▶ [Instructions to follow]:
Each of the entries should be retyped precisely as it appears.

▶ [Given records]:
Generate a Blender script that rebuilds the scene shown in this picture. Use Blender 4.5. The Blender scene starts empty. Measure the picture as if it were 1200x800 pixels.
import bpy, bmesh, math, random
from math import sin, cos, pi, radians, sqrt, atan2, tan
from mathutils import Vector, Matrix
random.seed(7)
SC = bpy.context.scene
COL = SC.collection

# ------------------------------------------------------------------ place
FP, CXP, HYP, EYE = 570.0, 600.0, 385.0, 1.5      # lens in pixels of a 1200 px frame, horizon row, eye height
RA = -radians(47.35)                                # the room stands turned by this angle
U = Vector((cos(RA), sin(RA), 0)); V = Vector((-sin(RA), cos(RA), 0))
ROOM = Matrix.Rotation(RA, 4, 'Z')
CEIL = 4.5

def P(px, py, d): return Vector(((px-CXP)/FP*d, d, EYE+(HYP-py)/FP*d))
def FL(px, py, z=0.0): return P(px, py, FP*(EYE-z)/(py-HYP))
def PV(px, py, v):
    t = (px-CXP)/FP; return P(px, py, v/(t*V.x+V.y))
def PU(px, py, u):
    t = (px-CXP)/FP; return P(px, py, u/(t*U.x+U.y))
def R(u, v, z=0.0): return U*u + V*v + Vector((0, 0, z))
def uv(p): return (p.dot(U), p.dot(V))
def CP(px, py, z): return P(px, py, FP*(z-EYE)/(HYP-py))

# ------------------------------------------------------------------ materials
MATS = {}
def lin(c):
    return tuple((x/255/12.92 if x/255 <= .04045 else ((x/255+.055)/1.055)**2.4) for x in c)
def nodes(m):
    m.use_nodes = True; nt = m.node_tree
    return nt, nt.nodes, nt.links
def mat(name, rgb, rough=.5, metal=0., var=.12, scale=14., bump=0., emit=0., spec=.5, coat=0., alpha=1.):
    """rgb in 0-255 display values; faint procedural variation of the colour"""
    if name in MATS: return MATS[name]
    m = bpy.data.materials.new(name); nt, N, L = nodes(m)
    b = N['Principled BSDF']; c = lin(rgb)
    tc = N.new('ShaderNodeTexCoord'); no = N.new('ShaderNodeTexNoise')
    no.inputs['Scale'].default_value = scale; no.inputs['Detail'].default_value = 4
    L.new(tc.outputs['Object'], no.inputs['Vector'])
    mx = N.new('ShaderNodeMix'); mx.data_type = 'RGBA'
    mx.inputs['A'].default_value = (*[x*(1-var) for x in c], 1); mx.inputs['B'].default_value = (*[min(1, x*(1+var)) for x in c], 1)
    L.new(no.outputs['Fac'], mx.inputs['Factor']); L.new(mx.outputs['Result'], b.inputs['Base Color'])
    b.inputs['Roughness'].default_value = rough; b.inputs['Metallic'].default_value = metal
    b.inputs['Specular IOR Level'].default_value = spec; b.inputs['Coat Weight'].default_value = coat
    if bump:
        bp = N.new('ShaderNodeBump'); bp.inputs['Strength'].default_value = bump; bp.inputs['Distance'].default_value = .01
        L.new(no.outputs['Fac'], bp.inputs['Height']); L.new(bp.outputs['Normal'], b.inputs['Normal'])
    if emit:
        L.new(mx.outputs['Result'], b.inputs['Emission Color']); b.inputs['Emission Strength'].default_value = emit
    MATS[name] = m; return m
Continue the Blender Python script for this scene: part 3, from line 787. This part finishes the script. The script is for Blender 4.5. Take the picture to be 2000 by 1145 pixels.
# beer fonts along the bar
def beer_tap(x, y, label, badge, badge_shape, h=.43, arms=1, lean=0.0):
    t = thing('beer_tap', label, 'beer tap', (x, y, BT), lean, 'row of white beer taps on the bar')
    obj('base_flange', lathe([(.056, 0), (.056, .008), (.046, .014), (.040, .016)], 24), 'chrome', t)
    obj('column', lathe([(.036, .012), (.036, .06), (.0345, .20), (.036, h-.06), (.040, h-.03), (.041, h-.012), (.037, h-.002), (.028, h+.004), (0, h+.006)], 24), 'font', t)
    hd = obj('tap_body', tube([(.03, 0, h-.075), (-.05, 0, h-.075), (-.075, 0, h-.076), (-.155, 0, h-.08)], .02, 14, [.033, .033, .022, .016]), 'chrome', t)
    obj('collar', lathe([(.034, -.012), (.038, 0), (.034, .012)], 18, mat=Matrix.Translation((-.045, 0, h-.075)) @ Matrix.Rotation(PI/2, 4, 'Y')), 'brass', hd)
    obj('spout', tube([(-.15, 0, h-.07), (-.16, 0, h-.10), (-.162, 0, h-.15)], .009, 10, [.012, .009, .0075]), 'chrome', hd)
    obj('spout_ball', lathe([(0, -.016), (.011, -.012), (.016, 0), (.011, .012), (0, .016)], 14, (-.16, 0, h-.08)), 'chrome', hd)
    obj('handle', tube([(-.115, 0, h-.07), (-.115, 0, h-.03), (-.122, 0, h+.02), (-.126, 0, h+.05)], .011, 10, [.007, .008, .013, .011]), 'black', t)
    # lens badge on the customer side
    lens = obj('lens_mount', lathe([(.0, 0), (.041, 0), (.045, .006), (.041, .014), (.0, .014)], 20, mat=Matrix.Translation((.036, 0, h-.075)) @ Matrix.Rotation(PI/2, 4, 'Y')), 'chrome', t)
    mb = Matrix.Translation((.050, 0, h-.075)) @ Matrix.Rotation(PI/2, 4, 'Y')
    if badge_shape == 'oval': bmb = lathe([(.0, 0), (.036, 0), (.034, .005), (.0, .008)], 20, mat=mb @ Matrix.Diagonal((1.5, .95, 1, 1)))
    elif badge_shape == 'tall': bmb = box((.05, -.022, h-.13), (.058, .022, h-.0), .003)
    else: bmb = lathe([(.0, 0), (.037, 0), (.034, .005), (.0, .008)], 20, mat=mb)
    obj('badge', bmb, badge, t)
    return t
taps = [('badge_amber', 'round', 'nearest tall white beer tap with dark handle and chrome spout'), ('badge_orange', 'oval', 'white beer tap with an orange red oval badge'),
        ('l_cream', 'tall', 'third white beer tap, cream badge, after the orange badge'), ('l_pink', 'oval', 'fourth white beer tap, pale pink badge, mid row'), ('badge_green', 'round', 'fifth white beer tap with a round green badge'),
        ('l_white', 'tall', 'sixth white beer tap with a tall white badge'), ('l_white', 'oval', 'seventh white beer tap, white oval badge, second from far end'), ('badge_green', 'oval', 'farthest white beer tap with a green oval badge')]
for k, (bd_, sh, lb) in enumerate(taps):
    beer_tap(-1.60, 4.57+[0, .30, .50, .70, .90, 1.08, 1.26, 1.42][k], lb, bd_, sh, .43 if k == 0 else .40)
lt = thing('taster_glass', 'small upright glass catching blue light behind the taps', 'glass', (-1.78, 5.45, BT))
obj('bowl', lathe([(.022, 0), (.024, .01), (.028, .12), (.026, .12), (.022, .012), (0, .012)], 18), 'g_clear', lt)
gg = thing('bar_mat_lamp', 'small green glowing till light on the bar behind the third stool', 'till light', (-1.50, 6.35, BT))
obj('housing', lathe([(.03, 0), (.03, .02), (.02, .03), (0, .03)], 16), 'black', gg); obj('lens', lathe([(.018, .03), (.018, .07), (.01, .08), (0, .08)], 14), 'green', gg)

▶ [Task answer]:
Generate a Blender script that rebuilds the scene shown in this picture. Use Blender 4.5. The Blender scene starts empty. Measure the picture as if it were 1200x800 pixels.
import bpy, bmesh, math, random
from math import sin, cos, pi, radians, sqrt, atan2, tan
from mathutils import Vector, Matrix
random.seed(7)
SC = bpy.context.scene
COL = SC.collection

# ------------------------------------------------------------------ place
FP, CXP, HYP, EYE = 570.0, 600.0, 385.0, 1.5      # lens in pixels of a 1200 px frame, horizon row, eye height
RA = -radians(47.35)                                # the room stands turned by this angle
U = Vector((cos(RA), sin(RA), 0)); V = Vector((-sin(RA), cos(RA), 0))
ROOM = Matrix.Rotation(RA, 4, 'Z')
CEIL = 4.5

def P(px, py, d): return Vector(((px-CXP)/FP*d, d, EYE+(HYP-py)/FP*d))
def FL(px, py, z=0.0): return P(px, py, FP*(EYE-z)/(py-HYP))
def PV(px, py, v):
    t = (px-CXP)/FP; return P(px, py, v/(t*V.x+V.y))
def PU(px, py, u):
    t = (px-CXP)/FP; return P(px, py, u/(t*U.x+U.y))
def R(u, v, z=0.0): return U*u + V*v + Vector((0, 0, z))
def uv(p): return (p.dot(U), p.dot(V))
def CP(px, py, z): return P(px, py, FP*(z-EYE)/(HYP-py))

# ------------------------------------------------------------------ materials
MATS = {}
def lin(c):
    return tuple((x/255/12.92 if x/255 <= .04045 else ((x/255+.055)/1.055)**2.4) for x in c)
def nodes(m):
    m.use_nodes = True; nt = m.node_tree
    return nt, nt.nodes, nt.links
def mat(name, rgb, rough=.5, metal=0., var=.12, scale=14., bump=0., emit=0., spec=.5, coat=0., alpha=1.):
    """rgb in 0-255 display values; faint procedural variation of the colour"""
    if name in MATS: return MATS[name]
    m = bpy.data.materials.new(name); nt, N, L = nodes(m)
    b = N['Principled BSDF']; c = lin(rgb)
    tc = N.new('ShaderNodeTexCoord'); no = N.new('ShaderNodeTexNoise')
    no.inputs['Scale'].default_value = scale; no.inputs['Detail'].default_value = 4
    L.new(tc.outputs['Object'], no.inputs['Vector'])
    mx = N.new('ShaderNodeMix'); mx.data_type = 'RGBA'
    mx.inputs['A'].default_value = (*[x*(1-var) for x in c], 1); mx.inputs['B'].default_value = (*[min(1, x*(1+var)) for x in c], 1)
    L.new(no.outputs['Fac'], mx.inputs['Factor']); L.new(mx.outputs['Result'], b.inputs['Base Color'])
    b.inputs['Roughness'].default_value = rough; b.inputs['Metallic'].default_value = metal
    b.inputs['Specular IOR Level'].default_value = spec; b.inputs['Coat Weight'].default_value = coat
    if bump:
        bp = N.new('ShaderNodeBump'); bp.inputs['Strength'].default_value = bump; bp.inputs['Distance'].default_value = .01
        L.new(no.outputs['Fac'], bp.inputs['Height']); L.new(bp.outputs['Normal'], b.inputs['Normal'])
    if emit:
        L.new(mx.outputs['Result'], b.inputs['Emission Color']); b.inputs['Emission Strength'].default_value = emit
    MATS[name] = m; return m
Continue the Blender Python script for this scene: part 3, from line 787. This part finishes the script. The script is for Blender 4.5. Take the picture to be 2000 by 1145 pixels.
# beer fonts along the bar
def beer_tap(x, y, label, badge, badge_shape, h=.43, arms=1, lean=0.0):
    t = thing('beer_tap', label, 'beer tap', (x, y, BT), lean, 'row of white beer taps on the bar')
    obj('base_flange', lathe([(.056, 0), (.056, .008), (.046, .014), (.040, .016)], 24), 'chrome', t)
    obj('column', lathe([(.036, .012), (.036, .06), (.0345, .20), (.036, h-.06), (.040, h-.03), (.041, h-.012), (.037, h-.002), (.028, h+.004), (0, h+.006)], 24), 'font', t)
    hd = obj('tap_body', tube([(.03, 0, h-.075), (-.05, 0, h-.075), (-.075, 0, h-.076), (-.155, 0, h-.08)], .02, 14, [.033, .033, .022, .016]), 'chrome', t)
    obj('collar', lathe([(.034, -.012), (.038, 0), (.034, .012)], 18, mat=Matrix.Translation((-.045, 0, h-.075)) @ Matrix.Rotation(PI/2, 4, 'Y')), 'brass', hd)
    obj('spout', tube([(-.15, 0, h-.07), (-.16, 0, h-.10), (-.162, 0, h-.15)], .009, 10, [.012, .009, .0075]), 'chrome', hd)
    obj('spout_ball', lathe([(0, -.016), (.011, -.012), (.016, 0), (.011, .012), (0, .016)], 14, (-.16, 0, h-.08)), 'chrome', hd)
    obj('handle', tube([(-.115, 0, h-.07), (-.115, 0, h-.03), (-.122, 0, h+.02), (-.126, 0, h+.05)], .011, 10, [.007, .008, .013, .011]), 'black', t)
    # lens badge on the customer side
    lens = obj('lens_mount', lathe([(.0, 0), (.041, 0), (.045, .006), (.041, .014), (.0, .014)], 20, mat=Matrix.Translation((.036, 0, h-.075)) @ Matrix.Rotation(PI/2, 4, 'Y')), 'chrome', t)
    mb = Matrix.Translation((.050, 0, h-.075)) @ Matrix.Rotation(PI/2, 4, 'Y')
    if badge_shape == 'oval': bmb = lathe([(.0, 0), (.036, 0), (.034, .005), (.0, .008)], 20, mat=mb @ Matrix.Diagonal((1.5, .95, 1, 1)))
    elif badge_shape == 'tall': bmb = box((.05, -.022, h-.13), (.058, .022, h-.0), .003)
    else: bmb = lathe([(.0, 0), (.037, 0), (.034, .005), (.0, .008)], 20, mat=mb)
    obj('badge', bmb, badge, t)
    return t
taps = [('badge_amber', 'round', 'nearest tall white beer tap with dark handle and chrome spout'), ('badge_orange', 'oval', 'white beer tap with an orange red oval badge'),
        ('l_cream', 'tall', 'third white beer tap, cream badge, after the orange badge'), ('l_pink', 'oval', 'fourth white beer tap, pale pink badge, mid row'), ('badge_green', 'round', 'fifth white beer tap with a round green badge'),
        ('l_white', 'tall', 'sixth white beer tap with a tall white badge'), ('l_white', 'oval', 'seventh white beer tap, white oval badge, second from far end'), ('badge_green', 'oval', 'farthest white beer tap with a green oval badge')]
for k, (bd_, sh, lb) in enumerate(taps):
    beer_tap(-1.60, 4.57+[0, .30, .50, .70, .90, 1.08, 1.26, 1.42][k], lb, bd_, sh, .43 if k == 0 else .40)
lt = thing('taster_glass', 'small upright glass catching blue light behind the taps', 'glass', (-1.78, 5.45, BT))
obj('bowl', lathe([(.022, 0), (.024, .01), (.028, .12), (.026, .12), (.022, .012), (0, .012)], 18), 'g_clear', lt)
gg = thing('bar_mat_lamp', 'small green glowing till light on the bar behind the third stool', 'till light', (-1.50, 6.35, BT))
obj('housing', lathe([(.03, 0), (.03, .02), (.02, .03), (0, .03)], 16), 'black', gg); obj('lens', lathe([(.018, .03), (.018, .07), (.01, .08), (0, .08)], 14), 'green', gg)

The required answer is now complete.